▶ WHAT YOU HAVE TO DO: From the listing below, extract every line in which the word "filling" appears.
-------
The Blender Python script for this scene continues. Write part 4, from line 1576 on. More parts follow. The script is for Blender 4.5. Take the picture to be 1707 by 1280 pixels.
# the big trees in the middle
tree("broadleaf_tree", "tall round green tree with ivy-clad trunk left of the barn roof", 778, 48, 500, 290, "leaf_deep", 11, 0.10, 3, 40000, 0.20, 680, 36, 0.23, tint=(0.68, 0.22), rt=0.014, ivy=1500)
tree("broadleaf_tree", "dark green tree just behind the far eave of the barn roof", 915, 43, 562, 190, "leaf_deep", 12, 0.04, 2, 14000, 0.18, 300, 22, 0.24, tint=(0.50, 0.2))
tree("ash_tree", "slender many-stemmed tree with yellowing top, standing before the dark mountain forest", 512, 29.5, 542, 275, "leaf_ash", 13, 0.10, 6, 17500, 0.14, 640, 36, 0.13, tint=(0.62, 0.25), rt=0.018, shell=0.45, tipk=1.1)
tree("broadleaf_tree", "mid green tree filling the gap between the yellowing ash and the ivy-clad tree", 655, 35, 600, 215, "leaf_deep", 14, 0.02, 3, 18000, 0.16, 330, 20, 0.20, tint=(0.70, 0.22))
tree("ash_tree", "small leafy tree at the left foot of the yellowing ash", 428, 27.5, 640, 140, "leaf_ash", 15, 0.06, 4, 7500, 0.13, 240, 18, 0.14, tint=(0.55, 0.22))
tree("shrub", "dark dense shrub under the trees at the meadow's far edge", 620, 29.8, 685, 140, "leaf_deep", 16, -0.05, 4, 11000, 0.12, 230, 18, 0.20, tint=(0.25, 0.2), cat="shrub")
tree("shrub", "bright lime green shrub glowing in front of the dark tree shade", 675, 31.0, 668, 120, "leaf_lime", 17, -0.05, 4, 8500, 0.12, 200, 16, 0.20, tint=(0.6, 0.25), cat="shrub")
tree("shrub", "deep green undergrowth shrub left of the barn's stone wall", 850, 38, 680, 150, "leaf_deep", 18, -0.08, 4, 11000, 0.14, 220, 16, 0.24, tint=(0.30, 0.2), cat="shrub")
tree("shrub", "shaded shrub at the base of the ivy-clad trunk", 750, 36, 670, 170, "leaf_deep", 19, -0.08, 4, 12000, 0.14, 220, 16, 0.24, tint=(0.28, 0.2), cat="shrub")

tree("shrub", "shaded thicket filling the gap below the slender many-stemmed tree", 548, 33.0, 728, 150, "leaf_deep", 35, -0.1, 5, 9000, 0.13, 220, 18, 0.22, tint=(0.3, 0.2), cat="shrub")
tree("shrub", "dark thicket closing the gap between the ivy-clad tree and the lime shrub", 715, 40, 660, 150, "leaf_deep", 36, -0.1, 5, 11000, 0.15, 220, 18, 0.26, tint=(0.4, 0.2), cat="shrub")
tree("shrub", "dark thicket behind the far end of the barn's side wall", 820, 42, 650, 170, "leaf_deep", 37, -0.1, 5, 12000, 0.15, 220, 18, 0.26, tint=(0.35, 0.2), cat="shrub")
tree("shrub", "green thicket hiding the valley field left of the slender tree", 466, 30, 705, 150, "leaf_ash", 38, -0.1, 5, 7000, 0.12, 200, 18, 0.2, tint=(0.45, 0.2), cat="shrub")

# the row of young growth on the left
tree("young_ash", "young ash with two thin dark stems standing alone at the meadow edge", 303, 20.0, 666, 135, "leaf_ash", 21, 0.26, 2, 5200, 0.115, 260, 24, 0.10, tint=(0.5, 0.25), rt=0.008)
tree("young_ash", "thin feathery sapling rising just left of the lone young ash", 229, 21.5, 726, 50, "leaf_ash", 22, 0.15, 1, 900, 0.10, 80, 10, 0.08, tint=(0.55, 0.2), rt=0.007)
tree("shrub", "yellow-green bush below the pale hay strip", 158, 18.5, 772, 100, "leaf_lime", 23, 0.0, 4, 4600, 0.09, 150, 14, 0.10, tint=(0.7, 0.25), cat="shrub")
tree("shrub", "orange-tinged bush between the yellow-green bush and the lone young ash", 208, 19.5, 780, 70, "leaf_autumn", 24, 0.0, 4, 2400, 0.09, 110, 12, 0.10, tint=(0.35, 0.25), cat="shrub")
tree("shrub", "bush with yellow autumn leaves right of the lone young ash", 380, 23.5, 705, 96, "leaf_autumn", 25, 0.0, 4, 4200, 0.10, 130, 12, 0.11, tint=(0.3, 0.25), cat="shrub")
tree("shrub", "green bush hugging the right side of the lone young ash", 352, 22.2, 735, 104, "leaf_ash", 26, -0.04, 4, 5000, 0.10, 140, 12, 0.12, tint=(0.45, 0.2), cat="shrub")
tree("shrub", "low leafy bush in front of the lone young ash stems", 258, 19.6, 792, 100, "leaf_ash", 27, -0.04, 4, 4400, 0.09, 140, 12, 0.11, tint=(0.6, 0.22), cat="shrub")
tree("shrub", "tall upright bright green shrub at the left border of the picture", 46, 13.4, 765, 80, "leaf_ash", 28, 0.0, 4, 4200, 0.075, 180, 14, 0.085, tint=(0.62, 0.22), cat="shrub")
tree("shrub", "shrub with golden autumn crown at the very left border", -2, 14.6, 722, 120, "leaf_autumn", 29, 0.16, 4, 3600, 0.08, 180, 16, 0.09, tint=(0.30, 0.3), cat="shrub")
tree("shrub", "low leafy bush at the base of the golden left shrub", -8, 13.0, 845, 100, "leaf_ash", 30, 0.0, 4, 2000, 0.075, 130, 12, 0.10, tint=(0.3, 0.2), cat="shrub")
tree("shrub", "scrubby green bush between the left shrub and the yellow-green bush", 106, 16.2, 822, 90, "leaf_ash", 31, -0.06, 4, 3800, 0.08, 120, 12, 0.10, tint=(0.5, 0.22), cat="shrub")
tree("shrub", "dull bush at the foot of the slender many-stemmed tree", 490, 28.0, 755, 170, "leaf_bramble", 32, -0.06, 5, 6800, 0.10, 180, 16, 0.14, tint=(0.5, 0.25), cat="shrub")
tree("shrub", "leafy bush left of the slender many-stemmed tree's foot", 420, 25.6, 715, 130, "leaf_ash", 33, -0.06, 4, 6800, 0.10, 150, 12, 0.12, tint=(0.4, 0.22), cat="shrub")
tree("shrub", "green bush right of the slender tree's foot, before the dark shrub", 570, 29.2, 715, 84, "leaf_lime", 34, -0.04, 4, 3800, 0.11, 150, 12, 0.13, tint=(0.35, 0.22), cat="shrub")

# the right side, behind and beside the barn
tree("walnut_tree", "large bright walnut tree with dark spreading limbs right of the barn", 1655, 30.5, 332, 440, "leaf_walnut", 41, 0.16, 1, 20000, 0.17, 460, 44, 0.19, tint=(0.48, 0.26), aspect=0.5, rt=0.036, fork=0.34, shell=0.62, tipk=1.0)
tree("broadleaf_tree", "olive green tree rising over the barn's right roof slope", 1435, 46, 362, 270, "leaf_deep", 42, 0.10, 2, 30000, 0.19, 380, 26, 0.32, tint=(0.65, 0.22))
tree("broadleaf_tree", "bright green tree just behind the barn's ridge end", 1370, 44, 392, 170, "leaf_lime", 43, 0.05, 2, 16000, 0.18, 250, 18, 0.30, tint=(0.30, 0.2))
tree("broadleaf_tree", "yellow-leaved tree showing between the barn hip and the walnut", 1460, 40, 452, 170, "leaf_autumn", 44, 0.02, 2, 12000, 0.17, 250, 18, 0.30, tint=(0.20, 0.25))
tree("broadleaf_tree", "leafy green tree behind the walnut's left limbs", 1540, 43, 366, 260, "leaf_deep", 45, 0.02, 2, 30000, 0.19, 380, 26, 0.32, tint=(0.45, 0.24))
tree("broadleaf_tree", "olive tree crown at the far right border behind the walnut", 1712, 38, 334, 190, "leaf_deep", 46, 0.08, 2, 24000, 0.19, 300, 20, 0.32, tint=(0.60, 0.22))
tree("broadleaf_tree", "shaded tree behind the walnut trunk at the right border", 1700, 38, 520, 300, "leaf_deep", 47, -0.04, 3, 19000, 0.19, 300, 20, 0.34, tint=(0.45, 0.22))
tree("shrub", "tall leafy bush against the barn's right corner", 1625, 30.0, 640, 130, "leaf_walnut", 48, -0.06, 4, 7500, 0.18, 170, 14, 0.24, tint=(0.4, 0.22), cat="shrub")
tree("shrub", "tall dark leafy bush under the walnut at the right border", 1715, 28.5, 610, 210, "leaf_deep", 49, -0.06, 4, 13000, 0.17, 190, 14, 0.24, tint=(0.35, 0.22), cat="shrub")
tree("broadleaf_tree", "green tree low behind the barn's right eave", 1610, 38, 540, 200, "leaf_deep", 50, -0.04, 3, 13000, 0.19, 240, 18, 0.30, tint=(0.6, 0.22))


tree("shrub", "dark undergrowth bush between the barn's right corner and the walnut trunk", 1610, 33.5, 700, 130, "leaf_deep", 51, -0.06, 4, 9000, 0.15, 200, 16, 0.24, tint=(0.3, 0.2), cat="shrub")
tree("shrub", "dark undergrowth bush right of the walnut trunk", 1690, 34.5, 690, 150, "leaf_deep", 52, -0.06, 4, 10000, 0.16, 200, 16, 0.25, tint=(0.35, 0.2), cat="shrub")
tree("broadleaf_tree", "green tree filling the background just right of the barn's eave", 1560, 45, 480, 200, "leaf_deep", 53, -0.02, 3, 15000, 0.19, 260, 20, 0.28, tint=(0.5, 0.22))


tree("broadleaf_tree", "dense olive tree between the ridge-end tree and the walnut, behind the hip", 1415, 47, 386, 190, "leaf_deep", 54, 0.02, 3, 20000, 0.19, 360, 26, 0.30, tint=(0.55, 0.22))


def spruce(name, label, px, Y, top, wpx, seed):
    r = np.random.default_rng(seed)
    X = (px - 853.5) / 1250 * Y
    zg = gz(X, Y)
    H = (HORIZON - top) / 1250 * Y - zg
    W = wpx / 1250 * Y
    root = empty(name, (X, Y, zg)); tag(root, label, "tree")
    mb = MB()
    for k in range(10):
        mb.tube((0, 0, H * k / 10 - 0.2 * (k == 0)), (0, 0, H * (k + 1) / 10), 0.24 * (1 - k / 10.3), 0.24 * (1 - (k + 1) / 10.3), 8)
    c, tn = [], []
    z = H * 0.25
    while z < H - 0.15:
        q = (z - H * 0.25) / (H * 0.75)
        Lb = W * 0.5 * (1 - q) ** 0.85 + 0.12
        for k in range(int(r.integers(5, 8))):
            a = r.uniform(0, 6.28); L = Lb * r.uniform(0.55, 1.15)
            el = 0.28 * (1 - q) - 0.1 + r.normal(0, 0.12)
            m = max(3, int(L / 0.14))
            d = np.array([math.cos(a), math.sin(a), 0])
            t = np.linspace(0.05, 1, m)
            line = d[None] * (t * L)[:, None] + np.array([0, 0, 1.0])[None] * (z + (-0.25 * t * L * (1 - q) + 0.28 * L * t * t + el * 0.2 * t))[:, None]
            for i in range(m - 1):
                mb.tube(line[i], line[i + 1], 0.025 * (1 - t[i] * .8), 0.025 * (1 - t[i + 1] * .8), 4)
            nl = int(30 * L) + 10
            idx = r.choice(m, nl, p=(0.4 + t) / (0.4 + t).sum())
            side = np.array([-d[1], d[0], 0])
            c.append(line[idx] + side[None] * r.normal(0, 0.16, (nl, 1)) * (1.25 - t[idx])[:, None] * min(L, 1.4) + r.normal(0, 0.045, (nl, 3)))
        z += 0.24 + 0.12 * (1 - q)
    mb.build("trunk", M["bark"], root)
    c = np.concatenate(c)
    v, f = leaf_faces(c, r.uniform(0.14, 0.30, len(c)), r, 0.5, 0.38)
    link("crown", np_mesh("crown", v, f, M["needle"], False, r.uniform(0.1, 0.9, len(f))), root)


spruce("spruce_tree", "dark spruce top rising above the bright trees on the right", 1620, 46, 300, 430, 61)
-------
▶ WRITTEN ANSWER:
tree("broadleaf_tree", "mid green tree filling the gap between the yellowing ash and the ivy-clad tree", 655, 35, 600, 215, "leaf_deep", 14, 0.02, 3, 18000, 0.16, 330, 20, 0.20, tint=(0.70, 0.22))
tree("shrub", "shaded thicket filling the gap below the slender many-stemmed tree", 548, 33.0, 728, 150, "leaf_deep", 35, -0.1, 5, 9000, 0.13, 220, 18, 0.22, tint=(0.3, 0.2), cat="shrub")
tree("broadleaf_tree", "green tree filling the background just right of the barn's eave", 1560, 45, 480, 200, "leaf_deep", 53, -0.02, 3, 15000, 0.19, 260, 20, 0.28, tint=(0.5, 0.22))